Monday, Mar. 01, 1948

Joyous New Opportunity

The latest composition of Russia's great Composer Sergei Prokofiev was published in Moscow last week. To the tin ear of Soviet officialdom, it was back on the Russian scale, but to Western ears, it was the most dissonant thing he had ever written. It was a letter of penitent thanks to the party for "the assistance which it is giving me to correct my mistakes" (TIME, Feb. 23). Wrote he: "The committee decision separates the gold from the dross in the composer's work. However painful this may be for a number of composers, including myself, I welcome the decision."

Prokofiev didn't show up in person to recant his sins. He was ill, the meeting was told. But he was already at work on a new opera about a Soviet pilot who learned to fly again after losing both legs. He promised to follow party directives, and use plenty of Russian folk songs. So did the other six composers spanked by the party. (The promise came easiest to Aram Khachaturian, who has always borrowed freely from Russian folk music.) Two other composers--one was Dmitri Kabalevsky --who were not even named in the decree, confessed their errors too.

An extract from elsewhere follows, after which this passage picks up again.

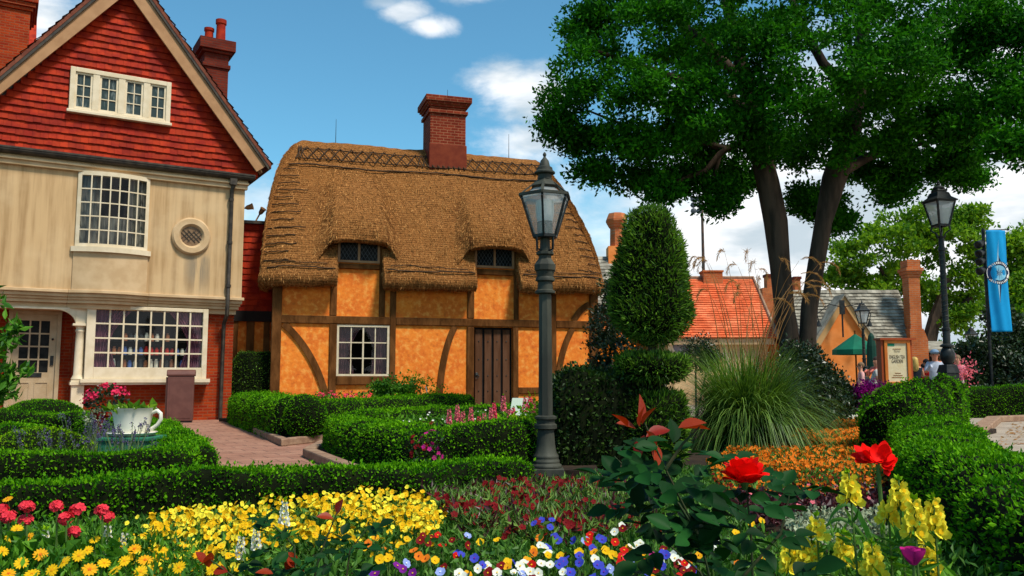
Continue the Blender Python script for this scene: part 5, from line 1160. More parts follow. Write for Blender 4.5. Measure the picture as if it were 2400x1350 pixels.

At week's end, myopic little Dmitri Shostakovich marched to the platform. He knew his lines well: he had been bawled out before. Said he: "I accept the Central Committee's decree, particularly regarding myself, as stern but fatherly care. ... A worthy reply . . . may be achieved by work--stubborn, creative, joyous work ... on new compositions which will find a path to the heart of the Soviet people." Shostakovich was the last to recant; now all Soviet composers could go on with their joyous labors.